Ha ha, it’s funny because … Captain Preppie wants the men under his command to be outfitted with uniforms well suited for the climate?

Funky Winkerbean, 5/6/20

Yes, panel three, right there: this is exactly the amount of revulsion and contempt you should feel when Les Moore leans towards you and attempt to make physical contact.

Marvin, 5/6/20

Toddlers who are too young to be potty trained speaking in complete sentences and being capable of adult-level cognition: totally normal, not even worth remarking on

Newborn infants capable of same: OH MY GOD SO WACKY A SUREFIRE PUNCHLINE BABY

Post Content

Crankshaft, 5/5/20

So yesterday’s Crankshaft featured our protagonist hitting his head on an airplane overheard compartment and making a bit of wordplay about it, and obviously it wasn’t nearly interesting enough to talk about it here. Today’s Crankshaft, however, involves Ed continuing to churn out sub-puns as a result of the same incident, and that has my attention.
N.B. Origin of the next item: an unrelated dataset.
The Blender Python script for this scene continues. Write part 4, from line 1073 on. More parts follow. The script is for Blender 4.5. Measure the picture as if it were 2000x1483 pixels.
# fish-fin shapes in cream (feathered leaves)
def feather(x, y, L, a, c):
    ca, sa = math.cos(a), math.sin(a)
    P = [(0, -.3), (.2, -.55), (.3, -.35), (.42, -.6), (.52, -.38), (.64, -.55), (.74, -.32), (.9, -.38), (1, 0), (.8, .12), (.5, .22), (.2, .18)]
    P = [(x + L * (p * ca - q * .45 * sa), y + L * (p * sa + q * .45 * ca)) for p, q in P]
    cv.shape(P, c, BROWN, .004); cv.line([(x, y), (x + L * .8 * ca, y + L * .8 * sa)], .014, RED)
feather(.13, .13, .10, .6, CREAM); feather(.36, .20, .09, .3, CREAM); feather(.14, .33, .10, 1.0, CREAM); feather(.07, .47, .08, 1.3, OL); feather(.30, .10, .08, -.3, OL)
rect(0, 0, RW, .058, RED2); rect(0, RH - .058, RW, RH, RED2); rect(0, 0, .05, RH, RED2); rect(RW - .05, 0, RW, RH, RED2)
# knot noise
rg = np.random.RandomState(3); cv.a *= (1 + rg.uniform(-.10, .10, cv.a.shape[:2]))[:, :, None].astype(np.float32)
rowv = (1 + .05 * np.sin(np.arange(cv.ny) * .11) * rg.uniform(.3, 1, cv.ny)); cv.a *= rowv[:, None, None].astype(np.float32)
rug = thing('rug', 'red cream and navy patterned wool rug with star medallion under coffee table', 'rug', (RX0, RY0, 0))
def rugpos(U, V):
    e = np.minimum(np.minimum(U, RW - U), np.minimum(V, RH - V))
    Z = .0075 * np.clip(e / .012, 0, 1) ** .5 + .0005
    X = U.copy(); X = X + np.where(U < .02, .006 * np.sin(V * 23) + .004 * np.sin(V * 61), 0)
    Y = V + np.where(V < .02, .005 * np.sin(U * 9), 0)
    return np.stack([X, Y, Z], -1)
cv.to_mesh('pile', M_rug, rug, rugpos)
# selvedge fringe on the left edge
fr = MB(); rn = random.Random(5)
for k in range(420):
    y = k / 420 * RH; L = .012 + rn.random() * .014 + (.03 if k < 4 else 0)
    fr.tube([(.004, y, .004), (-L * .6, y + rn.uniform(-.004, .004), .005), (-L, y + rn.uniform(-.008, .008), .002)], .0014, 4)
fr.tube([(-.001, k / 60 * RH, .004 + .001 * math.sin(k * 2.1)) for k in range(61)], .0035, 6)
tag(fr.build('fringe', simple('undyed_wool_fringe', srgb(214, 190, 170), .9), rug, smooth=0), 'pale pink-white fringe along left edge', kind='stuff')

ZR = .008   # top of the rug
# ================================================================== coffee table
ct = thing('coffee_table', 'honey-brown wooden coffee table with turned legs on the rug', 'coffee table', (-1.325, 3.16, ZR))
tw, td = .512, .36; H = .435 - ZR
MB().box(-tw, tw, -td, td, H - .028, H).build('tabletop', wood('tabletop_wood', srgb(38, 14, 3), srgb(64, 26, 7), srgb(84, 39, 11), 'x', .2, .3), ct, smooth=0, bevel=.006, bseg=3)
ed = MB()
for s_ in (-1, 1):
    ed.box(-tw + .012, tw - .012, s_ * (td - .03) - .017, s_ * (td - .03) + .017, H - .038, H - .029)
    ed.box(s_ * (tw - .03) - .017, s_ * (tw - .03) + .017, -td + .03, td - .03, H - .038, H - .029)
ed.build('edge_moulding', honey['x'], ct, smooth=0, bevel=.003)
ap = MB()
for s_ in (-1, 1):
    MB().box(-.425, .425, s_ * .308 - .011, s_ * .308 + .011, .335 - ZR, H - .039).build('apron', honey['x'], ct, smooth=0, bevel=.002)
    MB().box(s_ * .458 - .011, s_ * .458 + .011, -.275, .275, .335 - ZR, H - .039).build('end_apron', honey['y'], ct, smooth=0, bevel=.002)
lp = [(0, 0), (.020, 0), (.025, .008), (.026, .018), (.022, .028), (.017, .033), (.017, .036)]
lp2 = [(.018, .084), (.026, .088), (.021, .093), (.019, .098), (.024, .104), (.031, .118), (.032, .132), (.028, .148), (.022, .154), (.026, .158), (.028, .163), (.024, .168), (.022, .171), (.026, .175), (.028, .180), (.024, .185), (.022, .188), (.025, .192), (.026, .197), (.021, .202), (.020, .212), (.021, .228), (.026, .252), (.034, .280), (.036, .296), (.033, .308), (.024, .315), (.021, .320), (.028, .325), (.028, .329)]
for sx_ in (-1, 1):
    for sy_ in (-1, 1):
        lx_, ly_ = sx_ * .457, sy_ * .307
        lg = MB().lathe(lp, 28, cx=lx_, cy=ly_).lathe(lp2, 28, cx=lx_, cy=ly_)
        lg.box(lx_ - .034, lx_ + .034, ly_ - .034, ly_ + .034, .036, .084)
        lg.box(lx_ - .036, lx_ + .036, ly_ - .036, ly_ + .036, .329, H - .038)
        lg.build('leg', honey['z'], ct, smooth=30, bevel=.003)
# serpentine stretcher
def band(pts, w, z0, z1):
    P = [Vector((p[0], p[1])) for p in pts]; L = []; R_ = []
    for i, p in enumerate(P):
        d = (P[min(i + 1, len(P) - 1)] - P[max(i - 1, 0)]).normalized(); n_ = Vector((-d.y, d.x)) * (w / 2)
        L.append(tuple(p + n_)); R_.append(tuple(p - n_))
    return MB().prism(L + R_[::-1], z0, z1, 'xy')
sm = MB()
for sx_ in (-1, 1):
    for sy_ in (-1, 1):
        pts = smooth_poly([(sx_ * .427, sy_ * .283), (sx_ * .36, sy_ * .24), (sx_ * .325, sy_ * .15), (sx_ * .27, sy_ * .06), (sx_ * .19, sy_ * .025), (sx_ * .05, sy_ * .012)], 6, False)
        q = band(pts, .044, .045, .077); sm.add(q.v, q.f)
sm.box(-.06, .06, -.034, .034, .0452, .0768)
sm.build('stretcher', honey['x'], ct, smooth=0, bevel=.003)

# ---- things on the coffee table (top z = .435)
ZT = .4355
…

Can this strip keep up this pace all week? If anyone can make six distinct malaprops about an extremely minor irritation, Ed Crankshaft can!

Dick Tracy, 5/5/20

Wow, Dennis DeYoung seems very certain that any threat from Mr. Roboto is gone forever, doesn’t he? New theory of why he’s in this strip: Dick Tracy’s Neo-Chicago is, of course, a cryptofascist state in which brutal punishments are mandated for any and all crimes. For instance, if you violate someone’s intellectual property, the rights holder gets to kill you with their bare hands.

Funky Winkerbean, 5/5/20

It’s funny because America’s health care system, which tightly connects insurance coverage with one’s employer, does a poor job of accommodating gig workers and those in industries where continuous employment isn’t the norm, forcing people to make choices they wouldn’t under other systems! Ha … ha?